## Stated goal
Your output is the lines from the first one to the one containing "Z_BEAM = 2.46", repeated exactly, with images left out.

## Data extract
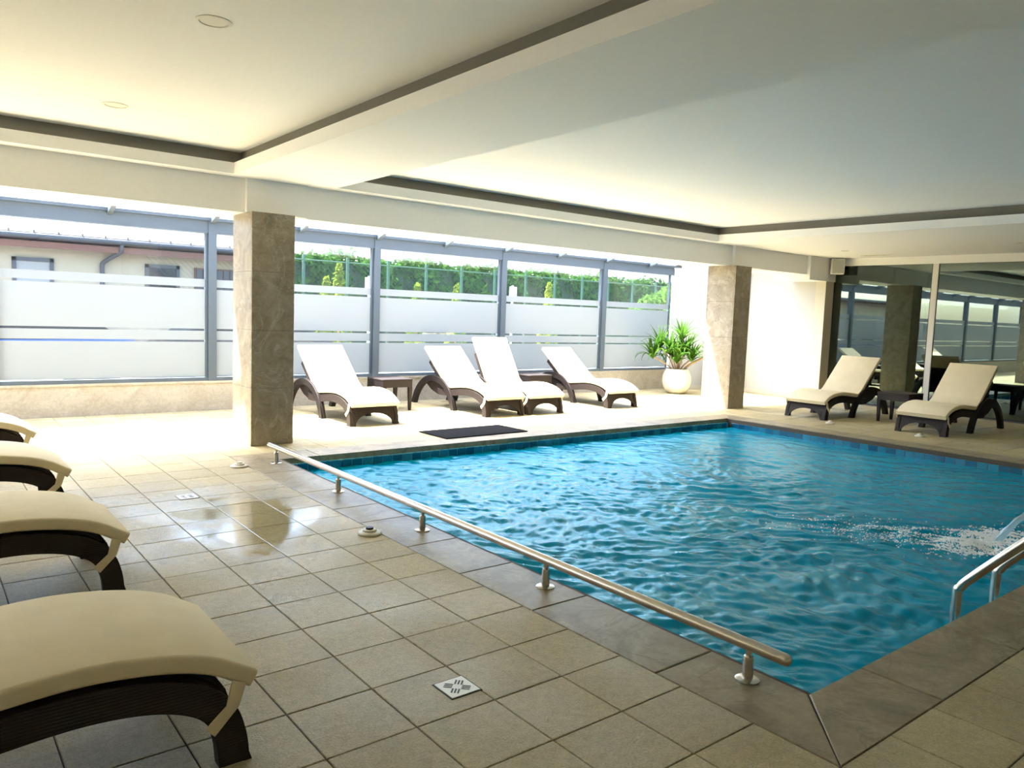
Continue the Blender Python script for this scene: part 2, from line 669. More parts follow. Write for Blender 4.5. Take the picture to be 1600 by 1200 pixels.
# ------------------------------------------------------------------ layout numbers (metres)
SX, SY = 0.3511, 0.3446          # floor tile pitch
GX, GY = 2.47, 3.297             # a joint crossing of the tile grid
PX0, PX1, PY0, PY1 = 2.85, 10.05, 1.575, 7.20      # pool opening
CW = 0.37                        # coping width
WATER = -0.13
WIN_Y = 11.0
GLASS_X = 14.6
WALL_X = 14.3
XL, YB = -9.38, -3.0             # left and back wall of the hall
Z_SOF, Z_LIP, Z_UP = 2.814, 2.925, 3.05
Z_BEAM = 2.46

# ================================================================== SETTING
# ---- ground outside
g = MB().box(-40, 60, 11.32, 70, -0.4, -0.15).build('ground', 'asphalt')
struct(g, 'pale paving outside the windows')

# ---- floor: grout bed with the pool cut out, then tiles as pieces
mb = MB()
zt = -0.007
mb.box(XL, PX0 + 0.03, YB, WIN_Y, -0.3, zt)
mb.box(PX1 - 0.03, GLASS_X, YB, WIN_Y, -0.3, zt)
mb.box(PX0 + 0.03, PX1 - 0.03, YB, PY0 - 0.03, -0.3, zt)
mb.box(PX0 + 0.03, PX1 - 0.03, PY1 + 0.03, WIN_Y, -0.3, zt)
floor = struct(mb.build('floor', 'grout'), 'beige stone tile floor around the pool')

CX0, CX1, CY0, CY1 = GX, PX1 + CW, GY - 6 * SY, PY1 + CW      # outer edge of the coping
gap = 0.0055


def tile_rect(x0, x1, y0, y1):
    """clip a tile against the coping ring; returns list of rectangles"""
    if x1 <= CX0 + 1e-4 or x0 >= CX1 - 1e-4 or y1 <= CY0 + 1e-4 or y0 >= CY1 - 1e-4:
        return [(x0, x1, y0, y1)]
    out = []
    if x0 < CX0:
        out.append((x0, CX0, y0, y1))
    if x1 > CX1:
        out.append((CX1, x1, y0, y1))
    a, b = max(x0, CX0), min(x1, CX1)
    if y0 < CY0 and a < b:
        out.append((a, b, y0, CY0))
    if y1 > CY1 and a < b:
        out.append((a, b, CY1, y1))
    return [r for r in out if r[1] - r[0] > 0.03 and r[3] - r[2] > 0.03]


tiles = []
i0, i1 = math.ceil((XL - GX) / SX), math.floor((WALL_X - GX) / SX)
j0, j1 = math.ceil((YB - GY) / SY), math.floor((WIN_Y - GY) / SY)
for i in range(i0, i1 + 1):
    for j in range(j0, j1 + 1):
        x0, y0 = GX + i * SX, GY + j * SY
        for r_ in tile_rect(x0, min(x0 + SX, GLASS_X), y0, min(y0 + SY, WIN_Y)):
            x0_, x1_, y0_, y1_ = r_
            cx_, cy_ = (x0_ + x1_) / 2, (y0_ + y1_) / 2
            q = project((cx_, cy_, 0))
            seen = 0.0
            if q and -60 < q[0] < 1660 and -60 < q[1] < 1290:
                d = math.hypot(cx_, cy_)
                seen = (x1_ - x0_) * (y1_ - y0_) / d ** 3
                if x0_ < 0.2:
                    seen *= 0.5
            tiles.append((seen, r_))
tiles.sort(key=lambda t: -t[0])


def tile_mesh(w, h):
    m_ = MB()
    c = 0.0025
    a, b = w / 2 - gap / 2, h / 2 - gap / 2
    v = [(-a, -b, -0.012), (a, -b, -0.012), (a, b, -0.012), (-a, b, -0.012),
         (-a, -b, -c), (a, -b, -c), (a, b, -c), (-a, b, -c),
         (-a + c, -b + c, 0), (a - c, -b + c, 0), (a - c, b - c, 0), (-a + c, b - c, 0)]
    f = [(8, 9, 10, 11)]
    for k in range(4):
        n_ = (k + 1) % 4
        f += [(k, n_, 4 + n_, 4 + k), (4 + k, 4 + n_, 8 + n_, 8 + k)]
    return m_.add(v, f)


tile_cache = {}
rest = MB()
for k, (seen, (x0, x1, y0, y1)) in enumerate(tiles):
    w, h = round(x1 - x0, 3), round(y1 - y0, 3)
    cx_, cy_ = (x0 + x1) / 2, (y0 + y1) / 2
    dz = random.uniform(-0.0012, 0.0004)
    if k < 300:
        if (w, h) not in tile_cache:
            tile_cache[w, h] = tile_mesh(w, h).mesh('tile', 'tile')
        link('tile', tile_cache[w, h], floor, (cx_, cy_, dz))
    else:
        tm = tile_mesh(w, h)
        rest.add([(p[0] + cx_, p[1] + cy_, p[2] + dz) for p in tm.v], tm.f)
ro = rest.build('tile_field', 'tile', floor)
tag(ro, 'small far floor tiles', kind='stuff')

# ---- pool coping: one slab at a time, mitred corners, overhanging the pool
coping = struct(empty('trim_1'), 'stone coping slabs around the pool rim')


def slab(poly, z0=-0.055, z1=0.0015):
    cx_ = sum(p[0] for p in poly) / len(poly)
    cy_ = sum(p[1] for p in poly) / len(poly)
    g_ = 0.003
    pl = []
    for px, py in poly:
        d = math.hypot(px - cx_, py - cy_)
        pl.append(((px - cx_) * (1 - g_ / d), (py - cy_) * (1 - g_ / d)))
    m_ = MB()
    n = len(pl)
    c = 0.006
    top = [(p[0] * (1 - c / math.hypot(*p)), p[1] * (1 - c / math.hypot(*p))) for p in pl]
    v = [(*p, z0) for p in pl] + [(*p, z1 - c * 0.6) for p in pl] + [(*p, z1) for p in top]
    f = [tuple(range(n))[::-1], tuple(range(2 * n, 3 * n))]
    for k in range(n):
        t = (k + 1) % n
        f += [(k, t, n + t, n + k), (n + k, n + t, 2 * n + t, 2 * n + k)]
    m_.add(v, f)
    m_.build('coping_slab', 'coping', coping, loc=(cx_, cy_, 0))


ysl = [2.057, 2.879, 3.531, 4.123, 4.769, 5.197, 5.798, 6.638]
slab([(CX0, CY0), (PX0, PY0), (PX0, ysl[0]), (CX0, ysl[0])])
for a, b in zip(ysl[:-1], ysl[1:]):
    slab([(CX0, a), (PX0, a), (PX0, b), (CX0, b)])
slab([(CX0, ysl[-1]), (PX0, ysl[-1]), (PX0, PY1), (CX0, CY1)])
xsn = [3.27, 4.10, 4.85, 5.65, 6.45, 7.25, 8.05, 8.85, 9.4]
slab([(CX0, CY0), (xsn[0], CY0), (xsn[0], PY0), (PX0, PY0)])
for a, b in zip(xsn[:-1], xsn[1:]):
    slab([(a, CY0), (b, CY0), (b, PY0), (a, PY0)])
slab([(xsn[-1], CY0), (CX1, CY0), (PX1, PY0), (xsn[-1], PY0)])
xsf = [3.27, 4.42, 5.45, 6.45, 7.45, 8.45, 9.4]
slab([(PX0, PY1), (xsf[0], PY1), (xsf[0], CY1), (CX0, CY1)])
for a, b in zip(xsf[:-1], xsf[1:]):
    slab([(a, PY1), (b, PY1), (b, CY1), (a, CY1)])
slab([(xsf[-1], PY1), (PX1, PY1), (CX1, CY1), (xsf[-1], CY1)])
ysr = [2.3, 3.25, 4.2, 5.15, 6.1]
slab([(PX1, PY0), (CX1, CY0), (CX1, ysr[0]), (PX1, ysr[0])])
for a, b in zip(ysr[:-1], ysr[1:]):
    slab([(PX1, a), (CX1, a), (CX1, b), (PX1, b)])
slab([(PX1, ysr[-1]), (CX1, ysr[-1]), (CX1, CY1), (PX1, PY1)])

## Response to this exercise
Continue the Blender Python script for this scene: part 2, from line 669. More parts follow. Write for Blender 4.5. Take the picture to be 1600 by 1200 pixels.
# ------------------------------------------------------------------ layout numbers (metres)
SX, SY = 0.3511, 0.3446          # floor tile pitch
GX, GY = 2.47, 3.297             # a joint crossing of the tile grid
PX0, PX1, PY0, PY1 = 2.85, 10.05, 1.575, 7.20      # pool opening
CW = 0.37                        # coping width
WATER = -0.13
WIN_Y = 11.0
GLASS_X = 14.6
WALL_X = 14.3
XL, YB = -9.38, -3.0             # left and back wall of the hall
Z_SOF, Z_LIP, Z_UP = 2.814, 2.925, 3.05
Z_BEAM = 2.46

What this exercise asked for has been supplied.